Quel rapport entretient France Catholique avec les images ?
France Catholique est un vieux journal quasi centenaire et son public est depuis très longtemps austère et intellectuel. Cela ne dérangeait pas les abonnés quand, dans les années 50, il paraissait dans un grand format, comme Le Figaro ou Le Monde, avec des textes interminables et sans aucune image.
La sensibilité artistique était très traditionnelle. Un de mes prédécesseurs, Michel Denis, m’avait confié : « Il suffisait que l’on rende compte d’une exposition d’art moderne ou que l’on cite simplement le nom de Picasso pour déclencher un courrier des lecteurs hostiles voire des désabonnements. » C’était dans les années 60.
Mon prédécesseur presque direct, Robert Masson, a su faire évoluer le journal et son public en introduisant, à partir des années 70, des illustrations nombreuses et en faisant appel à une journaliste géniale, du nom d’Ariane Grenon, qui a éduqué notre public à l’art pictural moderne.
Ami de l’historien calviniste Pierre Chaunu (encore un iconoclaste) Robert Masson a aussi laissé entrer la caricature politique dans le journal : Emmanuel Chaunu (le dernier fils de Pierre) a fait ses débuts chez nous, à 19 ans, et on sait quelle carrière il fait actuellement, notamment à Ouest-France et au théâtre. L’éducation calviniste d’Emmanuel Chaunu et son tempérament contestataire font un mélange fort explosif. Cela dit, nous l’avons utilisé pour des brochures de pure évangélisation sur des thèmes comme la vie après la mort, les horoscopes, les origines de l’homme, avec chaque fois un effet formidable qui est de désamorcer les préventions naturelles des gens à qui on veut dire quelque chose de profond, par un petit dessin qui fait sourire mais qui en dit long et donne envie d’en savoir plus.
Et la bande dessinées ?
Là c’est peut-être ma sensibilité propre. J’ai été biberonné aux « petits miquets » dès ma plus jeunes enfance. Je reste fan des productions Fleurus et notamment de « Sylvain et Sylvette » (si magnifiquement réédités par les éditions du Triomphe) qui m’ont appris à lire. Le magazine Pilote m’a appris l’humour et enseigné la qualité d’un bon scénario et d’un bon graphisme. Quand j’ai pris la direction de France Catholique à la fin des années 90, j’ai constaté que notre public était constitué de beaucoup de grands-parents qui connaissaient bien la bande dessinée et croyaient en son rôle pour transmettre une certaine culture à leurs enfants et petits-enfants. C’est pourquoi France Catholique s’est investi dans deux aventures qui lui ont coûté cher avec la reprise sans lendemain de journaux1 destinés à la jeunesse où le dessin était très présent.

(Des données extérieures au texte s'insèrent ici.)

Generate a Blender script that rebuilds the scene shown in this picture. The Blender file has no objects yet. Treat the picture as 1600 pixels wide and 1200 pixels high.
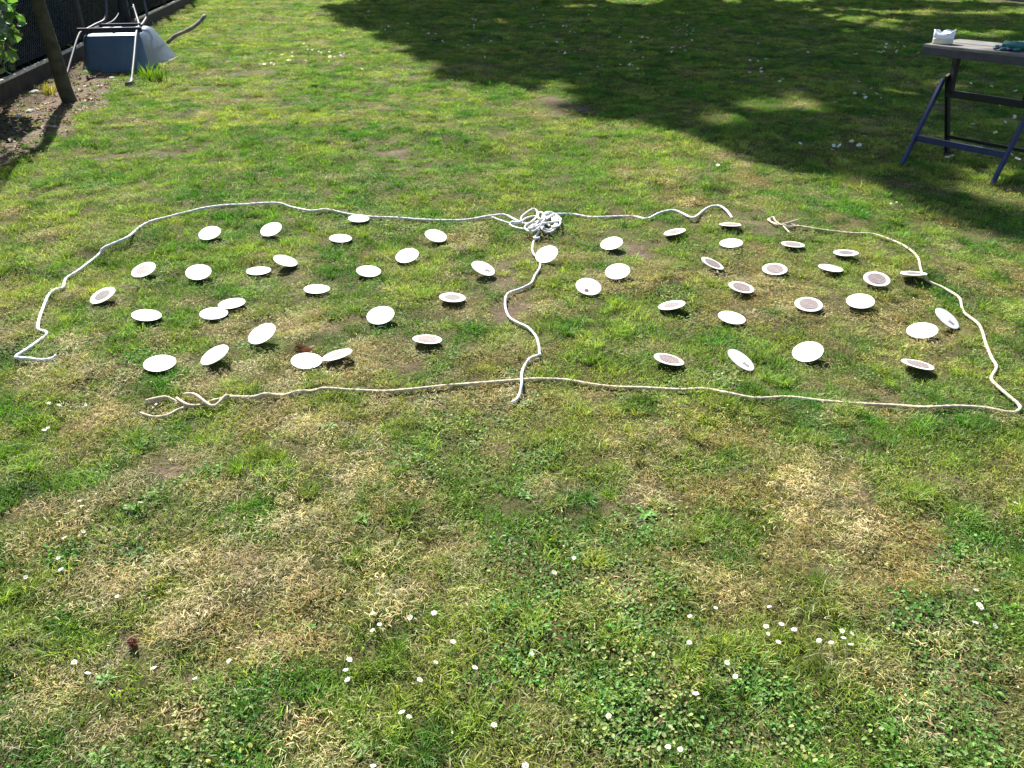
import bpy, bmesh, math, random
import numpy as np
from mathutils import Vector, Matrix

# ------------------------------------------------------------------ camera, sky, sun, exposure
sc = bpy.context.scene
col = sc.collection
HC = 1.35; PITCH = math.radians(29.0); F = 1295.0
cd = bpy.data.cameras.new('camera'); cam = bpy.data.objects.new('camera', cd); col.objects.link(cam)
cam.location = (0, 0, HC); cam.rotation_euler = (math.radians(90) - PITCH, 0, 0)
cd.sensor_width = 36; cd.lens = F / 1600 * 36; cd.clip_start = .05; cd.clip_end = 500
sc.camera = cam
SUN_AZ = math.atan2(-.39, .92)            # direction towards the sun, from +Y towards -X
SUN_EL = math.radians(45)
w = bpy.data.worlds.new('World'); sc.world = w; w.use_nodes = True
wn = w.node_tree.nodes; wl = w.node_tree.links
sky = wn.new('ShaderNodeTexSky'); sky.sky_type = 'NISHITA'; sky.sun_disc = False
sky.sun_elevation = SUN_EL; sky.sun_rotation = SUN_AZ
wl.new(sky.outputs[0], wn['Background'].inputs[0]); wn['Background'].inputs[1].default_value = .06
sd = bpy.data.lights.new('sun', 'SUN'); sd.energy = 4.6; sd.angle = math.radians(.53); sd.color = (1, .955, .88)
so = bpy.data.objects.new('sun', sd); col.objects.link(so)
TO_SUN = Vector((math.sin(SUN_AZ) * math.cos(SUN_EL), math.cos(SUN_AZ) * math.cos(SUN_EL), math.sin(SUN_EL)))
so.rotation_euler = TO_SUN.to_track_quat('Z', 'Y').to_euler(); so.location = (-6, 14, 15)
sc.view_settings.view_transform = 'Standard'; sc.view_settings.look = 'None'
sc.view_settings.gamma = 1; sc.view_settings.exposure = 1.5
sc.cycles.max_bounces = 6; sc.cycles.transparent_max_bounces = 4

rng = np.random.default_rng(11); random.seed(5)
CT, ST = math.cos(PITCH), math.sin(PITCH)

# ------------------------------------------------------------------ geometry of the place
def ray_at(px, py, h=0.0):
    """point of the place at height h that the photograph shows at px,py (1600x1200 frame)"""
    u = (px - 800) / F; v = (py - 600) / F
    dy = CT - v * ST; dz = -ST - v * CT
    t = (h - HC) / dz
    return Vector((u * t, dy * t, h))

def vnoise(x, y, seed=0):
    x = np.asarray(x, float); y = np.asarray(y, float)
    xi = np.floor(x).astype(np.int64); yi = np.floor(y).astype(np.int64)
    fx = x - xi; fy = y - yi; fx = fx * fx * (3 - 2 * fx); fy = fy * fy * (3 - 2 * fy)
    def hsh(a, b):
        n = (a * 374761393 + b * 668265263 + seed * 974711) & 0x7fffffff
        n = ((n ^ (n >> 13)) * 1274126177) & 0x7fffffff
        return ((n ^ (n >> 16)) & 0xffff) / 65535.0
    return (hsh(xi, yi) * (1 - fx) + hsh(xi + 1, yi) * fx) * (1 - fy) + (hsh(xi, yi + 1) * (1 - fx) + hsh(xi + 1, yi + 1) * fx) * fy

def fbm(x, y, s, seed=0, o=3):
    r = 0; a = 1; t = 0
    for i in range(o):
        r = r + a * vnoise(np.asarray(x) / s + 17.3 * i, np.asarray(y) / s - 9.1 * i, seed + i); t += a; a *= .55; s /= 2.1
    return r / t

def gh(x, y):
    return (fbm(x, y, .55, 3, 3) - .5) * .066 + (fbm(x, y, .15, 8, 2) - .5) * .030

def ghf(x, y): return float(gh(np.array([x]), np.array([y]))[0])

# fence line (also the edge of the soil bed)
FA = Vector((-4.47, 7.62, 0)); FB = Vector((-6.0, 16.2, 0))
FD = (FB - FA).normalized(); FN = Vector((FD.y, -FD.x, 0))      # FN points to the lawn (+x)
def fence_pt(s, off=0, z=0):
    p = FA + FD * s + FN * off
    return Vector((p.x, p.y, z))
def soil_mask(x, y):
    off = (x - FA.x) * FN.x + (y - FA.y) * FN.y
    s = (x - FA.x) * FD.x + (y - FA.y) * FD.y
    wdt = np.interp(s, [-6, -2.5, -1.2, 0, .8, 2.2, 3.4, 6, 14], [.75, .85, 1.0, .88, .82, .95, .5, .14, .05])
    wdt = wdt + (fbm(x, y, .4, 21) - .5) * .55
    return np.clip((wdt - off) / .12, 0, 1)

# ------------------------------------------------------------------ materials
def mat(name): 
    m = bpy.data.materials.new(name); m.use_nodes = True
    return m, m.node_tree.nodes, m.node_tree.links
def simple(name, rgb, rough=.6, metal=0, nscale=0, namt=.25, bump=0, spec=.5):
    m, n, l = mat(name); b = n['Principled BSDF']
    b.inputs['Base Color'].default_value = (*rgb, 1); b.inputs['Roughness'].default_value = rough
    b.inputs['Metallic'].default_value = metal; b.inputs['Specular IOR Level'].default_value = spec
    if nscale:
        tc = n.new('ShaderNodeTexCoord')
        t = n.new('ShaderNodeTexNoise'); t.inputs['Scale'].default_value = nscale; t.inputs['Detail'].default_value = 5
        l.new(tc.outputs['Object'], t.inputs['Vector'])
        r = n.new('ShaderNodeMapRange'); r.inputs[1].default_value = .3; r.inputs[2].default_value = .7
        r.inputs[3].default_value = 1 - namt; r.inputs[4].default_value = 1 + namt
        l.new(t.outputs[0], r.inputs[0])
        mx = n.new('ShaderNodeVectorMath'); mx.operation = 'SCALE'; mx.inputs[0].default_value = rgb
        l.new(r.outputs[0], mx.inputs['Scale']); l.new(mx.outputs[0], b.inputs['Base Color'])
        if bump:
            bp = n.new('ShaderNodeBump'); bp.inputs['Strength'].default_value = bump; bp.inputs['Distance'].default_value = .01
            l.new(t.outputs[0], bp.inputs['Height']); l.new(bp.outputs[0], b.inputs['Normal'])
    return m

def leafy(name, rgb=None, transl=.45, gloss=.06, attr=False, var=.35, seedscale=9):
    """thin leaf: diffuse + light passing through + slight sheen. colour from rgb or from the instance attribute tint"""
    m, n, l = mat(name); out = n['Material Output']; n.remove(n['Principled BSDF'])
    if attr:
        a = n.new('ShaderNodeAttribute'); a.attribute_type = 'INSTANCER'; a.attribute_name = 'tint'; csock = a.outputs['Vector']
        v = n.new('ShaderNodeAttribute'); v.attribute_type = 'GEOMETRY'; v.attribute_name = 'bv'
        sc_ = n.new('ShaderNodeVectorMath'); sc_.operation = 'MULTIPLY'; l.new(csock, sc_.inputs[0]); l.new(v.outputs['Vector'], sc_.inputs[1])
        csock = sc_.outputs[0]
    else:
        v = n.new('ShaderNodeAttribute'); v.attribute_type = 'GEOMETRY'; v.attribute_name = 'bv'
        sc_ = n.new('ShaderNodeVectorMath'); sc_.operation = 'MULTIPLY'; sc_.inputs[0].default_value = rgb; l.new(v.outputs['Vector'], sc_.inputs[1])
        csock = sc_.outputs[0]
    d = n.new('ShaderNodeBsdfDiffuse'); t = n.new('ShaderNodeBsdfTranslucent'); g = n.new('ShaderNodeBsdfGlossy')
    g.inputs['Roughness'].default_value = .55; g.inputs['Color'].default_value = (1, 1, 1, 1)
    l.new(csock, d.inputs[0])
    ty = n.new('ShaderNodeVectorMath'); ty.operation = 'MULTIPLY'; ty.inputs[1].default_value = (1.15, 1.2, .6); l.new(csock, ty.inputs[0]); l.new(ty.outputs[0], t.inputs[0])
    m1 = n.new('ShaderNodeMixShader'); m1.inputs[0].default_value = transl; l.new(d.outputs[0], m1.inputs[1]); l.new(t.outputs[0], m1.inputs[2])
    m2 = n.new('ShaderNodeMixShader'); m2.inputs[0].default_value = gloss; l.new(m1.outputs[0], m2.inputs[1]); l.new(g.outputs[0], m2.inputs[2])
    l.new(m2.outputs[0], out.inputs[0])
    return m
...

Nous connaissions depuis longtemps Brunor, génial évangélisateur par l’art, issu de la communauté de l’Emmanuel où, avec Michael Lonsdale, il a longtemps animé un groupe d’artistes chrétiens. Brunor est passé par le journal Tintin et il connaît son métier d’auteur de bandes dessinées. Il a par ailleurs une imagination poétique et une culture théologique impressionnantes. Or aucun éditeur, chrétien ou non, ne lui donnait sa chance pour les albums qu’il portait. C’est France Catholique qui a pris le risque de lui éditer des albums cartonnés (format Tintin) après les avoir publiés en feuilleton dans le journal, et le succès a été immédiat. Notre public, qui souhaite toujours transmettre sa foi aux plus jeunes, a été enthousiaste mais, comme pour tout le public de la bande dessinée aujourd’hui, les quadra et les quinquagénaires n’ont pas été les moins motivés pour cette aventure, notamment en raison de ses aperçus scientifiques. Ce sera donc un de nos motifs de fierté que d’avoir rendu cette aventure éditoriale possible.